>> START

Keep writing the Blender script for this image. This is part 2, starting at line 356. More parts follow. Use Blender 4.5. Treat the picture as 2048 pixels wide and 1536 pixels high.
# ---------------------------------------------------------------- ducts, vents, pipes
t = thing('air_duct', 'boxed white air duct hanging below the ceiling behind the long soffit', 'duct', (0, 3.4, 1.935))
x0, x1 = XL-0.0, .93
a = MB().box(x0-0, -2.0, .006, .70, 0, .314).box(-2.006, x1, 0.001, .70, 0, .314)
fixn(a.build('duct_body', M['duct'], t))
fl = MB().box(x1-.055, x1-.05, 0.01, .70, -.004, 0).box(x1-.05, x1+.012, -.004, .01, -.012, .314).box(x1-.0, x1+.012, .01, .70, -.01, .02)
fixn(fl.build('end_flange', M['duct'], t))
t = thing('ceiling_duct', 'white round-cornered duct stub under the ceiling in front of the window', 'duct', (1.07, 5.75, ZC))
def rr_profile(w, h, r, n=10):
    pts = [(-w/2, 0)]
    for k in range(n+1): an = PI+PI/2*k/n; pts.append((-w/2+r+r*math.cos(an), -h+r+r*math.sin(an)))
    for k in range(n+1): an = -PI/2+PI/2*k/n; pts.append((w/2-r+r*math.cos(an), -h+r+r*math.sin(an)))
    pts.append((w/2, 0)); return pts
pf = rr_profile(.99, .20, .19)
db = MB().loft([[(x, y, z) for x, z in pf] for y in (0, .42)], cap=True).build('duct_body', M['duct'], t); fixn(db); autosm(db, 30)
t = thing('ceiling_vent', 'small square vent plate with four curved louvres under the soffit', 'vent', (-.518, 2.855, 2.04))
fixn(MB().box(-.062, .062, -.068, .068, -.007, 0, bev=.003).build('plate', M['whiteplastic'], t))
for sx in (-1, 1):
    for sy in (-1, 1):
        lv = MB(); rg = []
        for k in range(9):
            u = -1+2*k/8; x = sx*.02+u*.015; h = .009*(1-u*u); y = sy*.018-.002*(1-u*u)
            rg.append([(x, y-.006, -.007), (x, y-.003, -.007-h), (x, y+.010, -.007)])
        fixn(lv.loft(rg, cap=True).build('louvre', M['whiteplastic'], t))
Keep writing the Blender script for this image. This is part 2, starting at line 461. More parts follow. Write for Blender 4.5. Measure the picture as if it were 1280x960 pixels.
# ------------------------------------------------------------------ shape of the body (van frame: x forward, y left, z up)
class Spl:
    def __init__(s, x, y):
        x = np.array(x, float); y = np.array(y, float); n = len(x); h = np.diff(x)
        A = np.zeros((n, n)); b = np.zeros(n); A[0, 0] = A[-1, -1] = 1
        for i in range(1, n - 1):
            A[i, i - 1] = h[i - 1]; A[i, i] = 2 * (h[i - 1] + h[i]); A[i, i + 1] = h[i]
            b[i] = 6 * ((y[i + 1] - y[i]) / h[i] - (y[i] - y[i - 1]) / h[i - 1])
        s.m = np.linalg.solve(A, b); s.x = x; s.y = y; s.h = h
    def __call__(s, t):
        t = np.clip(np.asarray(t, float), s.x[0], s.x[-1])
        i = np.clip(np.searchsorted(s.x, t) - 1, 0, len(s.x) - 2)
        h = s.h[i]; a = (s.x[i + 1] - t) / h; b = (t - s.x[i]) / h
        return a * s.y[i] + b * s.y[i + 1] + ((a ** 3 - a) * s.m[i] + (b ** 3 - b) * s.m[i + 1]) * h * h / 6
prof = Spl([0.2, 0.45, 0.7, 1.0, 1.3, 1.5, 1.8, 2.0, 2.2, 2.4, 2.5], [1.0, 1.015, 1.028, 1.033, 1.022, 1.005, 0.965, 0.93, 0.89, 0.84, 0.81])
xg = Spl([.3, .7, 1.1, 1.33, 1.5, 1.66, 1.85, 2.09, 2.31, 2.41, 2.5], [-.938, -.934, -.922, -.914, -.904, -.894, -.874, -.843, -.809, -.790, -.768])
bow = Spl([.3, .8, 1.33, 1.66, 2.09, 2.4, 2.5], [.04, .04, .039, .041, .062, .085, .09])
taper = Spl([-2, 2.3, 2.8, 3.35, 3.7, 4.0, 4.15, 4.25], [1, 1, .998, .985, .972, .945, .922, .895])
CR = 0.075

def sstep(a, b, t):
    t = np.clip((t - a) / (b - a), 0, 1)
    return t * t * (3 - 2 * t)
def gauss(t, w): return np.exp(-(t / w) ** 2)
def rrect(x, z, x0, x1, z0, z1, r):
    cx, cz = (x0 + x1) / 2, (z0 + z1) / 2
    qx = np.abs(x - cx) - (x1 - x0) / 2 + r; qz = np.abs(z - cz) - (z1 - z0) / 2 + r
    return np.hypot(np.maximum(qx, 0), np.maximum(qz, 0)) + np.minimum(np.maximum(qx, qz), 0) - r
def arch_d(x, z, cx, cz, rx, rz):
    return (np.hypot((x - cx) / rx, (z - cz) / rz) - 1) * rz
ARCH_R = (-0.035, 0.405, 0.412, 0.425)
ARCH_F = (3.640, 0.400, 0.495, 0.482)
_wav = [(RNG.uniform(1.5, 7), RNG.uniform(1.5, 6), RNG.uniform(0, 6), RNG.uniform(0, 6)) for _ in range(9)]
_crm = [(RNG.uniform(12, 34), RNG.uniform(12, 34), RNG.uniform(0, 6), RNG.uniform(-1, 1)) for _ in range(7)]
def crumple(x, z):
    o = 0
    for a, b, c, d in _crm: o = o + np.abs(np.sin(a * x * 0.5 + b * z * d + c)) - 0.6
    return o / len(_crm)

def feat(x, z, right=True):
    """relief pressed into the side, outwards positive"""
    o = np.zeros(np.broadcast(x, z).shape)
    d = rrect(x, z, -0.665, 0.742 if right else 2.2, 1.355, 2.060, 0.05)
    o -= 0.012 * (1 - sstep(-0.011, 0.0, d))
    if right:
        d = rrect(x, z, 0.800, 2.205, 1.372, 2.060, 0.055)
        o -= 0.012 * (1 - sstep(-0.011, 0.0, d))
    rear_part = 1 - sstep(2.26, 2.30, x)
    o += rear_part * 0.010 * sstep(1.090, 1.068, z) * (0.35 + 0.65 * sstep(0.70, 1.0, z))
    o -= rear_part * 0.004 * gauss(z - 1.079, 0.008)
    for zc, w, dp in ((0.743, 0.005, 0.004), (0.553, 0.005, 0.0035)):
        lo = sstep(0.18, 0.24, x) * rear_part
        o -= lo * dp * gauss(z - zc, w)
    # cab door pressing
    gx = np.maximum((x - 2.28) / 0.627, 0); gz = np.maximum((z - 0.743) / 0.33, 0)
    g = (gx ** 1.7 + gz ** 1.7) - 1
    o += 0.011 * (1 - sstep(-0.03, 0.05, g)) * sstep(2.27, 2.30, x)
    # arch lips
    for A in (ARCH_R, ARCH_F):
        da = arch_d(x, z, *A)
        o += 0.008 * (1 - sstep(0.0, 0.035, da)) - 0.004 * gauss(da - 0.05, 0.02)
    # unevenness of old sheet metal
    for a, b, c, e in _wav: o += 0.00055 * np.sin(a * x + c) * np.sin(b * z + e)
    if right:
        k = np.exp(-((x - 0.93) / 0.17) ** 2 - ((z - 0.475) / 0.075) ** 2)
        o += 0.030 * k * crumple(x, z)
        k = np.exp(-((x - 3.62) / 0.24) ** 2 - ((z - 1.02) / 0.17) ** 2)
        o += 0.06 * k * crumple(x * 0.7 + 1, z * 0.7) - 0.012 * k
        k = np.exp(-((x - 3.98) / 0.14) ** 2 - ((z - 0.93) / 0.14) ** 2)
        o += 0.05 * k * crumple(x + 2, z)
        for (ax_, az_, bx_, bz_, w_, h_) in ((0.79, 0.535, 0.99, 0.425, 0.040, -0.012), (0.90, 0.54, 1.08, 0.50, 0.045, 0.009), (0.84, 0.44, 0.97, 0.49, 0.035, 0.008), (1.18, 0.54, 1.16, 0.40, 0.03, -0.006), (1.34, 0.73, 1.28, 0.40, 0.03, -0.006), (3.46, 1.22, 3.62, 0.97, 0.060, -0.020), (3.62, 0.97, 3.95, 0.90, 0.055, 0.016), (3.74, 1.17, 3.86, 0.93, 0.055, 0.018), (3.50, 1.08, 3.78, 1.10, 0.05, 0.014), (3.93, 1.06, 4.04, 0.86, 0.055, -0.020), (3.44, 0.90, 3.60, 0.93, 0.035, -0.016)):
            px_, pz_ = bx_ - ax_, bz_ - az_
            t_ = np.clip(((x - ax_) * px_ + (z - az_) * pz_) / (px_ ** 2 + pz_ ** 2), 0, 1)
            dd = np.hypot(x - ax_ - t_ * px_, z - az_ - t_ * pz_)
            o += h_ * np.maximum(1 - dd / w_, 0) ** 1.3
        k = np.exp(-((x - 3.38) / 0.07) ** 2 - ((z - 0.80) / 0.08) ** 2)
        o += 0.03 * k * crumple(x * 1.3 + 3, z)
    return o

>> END

◆ What you should do ◆
Copy out only the lines running from the beginning of the data to the line with "cap=True).build('louvre', M['whiteplastic'], t))", both ends included.

◆ Result of the exercise ◆
Keep writing the Blender script for this image. This is part 2, starting at line 356. More parts follow. Use Blender 4.5. Treat the picture as 2048 pixels wide and 1536 pixels high.
# ---------------------------------------------------------------- ducts, vents, pipes
t = thing('air_duct', 'boxed white air duct hanging below the ceiling behind the long soffit', 'duct', (0, 3.4, 1.935))
x0, x1 = XL-0.0, .93
a = MB().box(x0-0, -2.0, .006, .70, 0, .314).box(-2.006, x1, 0.001, .70, 0, .314)
fixn(a.build('duct_body', M['duct'], t))
fl = MB().box(x1-.055, x1-.05, 0.01, .70, -.004, 0).box(x1-.05, x1+.012, -.004, .01, -.012, .314).box(x1-.0, x1+.012, .01, .70, -.01, .02)
fixn(fl.build('end_flange', M['duct'], t))
t = thing('ceiling_duct', 'white round-cornered duct stub under the ceiling in front of the window', 'duct', (1.07, 5.75, ZC))
def rr_profile(w, h, r, n=10):
    pts = [(-w/2, 0)]
    for k in range(n+1): an = PI+PI/2*k/n; pts.append((-w/2+r+r*math.cos(an), -h+r+r*math.sin(an)))
    for k in range(n+1): an = -PI/2+PI/2*k/n; pts.append((w/2-r+r*math.cos(an), -h+r+r*math.sin(an)))
    pts.append((w/2, 0)); return pts
pf = rr_profile(.99, .20, .19)
db = MB().loft([[(x, y, z) for x, z in pf] for y in (0, .42)], cap=True).build('duct_body', M['duct'], t); fixn(db); autosm(db, 30)
t = thing('ceiling_vent', 'small square vent plate with four curved louvres under the soffit', 'vent', (-.518, 2.855, 2.04))
fixn(MB().box(-.062, .062, -.068, .068, -.007, 0, bev=.003).build('plate', M['whiteplastic'], t))
for sx in (-1, 1):
    for sy in (-1, 1):
        lv = MB(); rg = []
        for k in range(9):
            u = -1+2*k/8; x = sx*.02+u*.015; h = .009*(1-u*u); y = sy*.018-.002*(1-u*u)
            rg.append([(x, y-.006, -.007), (x, y-.003, -.007-h), (x, y+.010, -.007)])
        fixn(lv.loft(rg, cap=True).build('louvre', M['whiteplastic'], t))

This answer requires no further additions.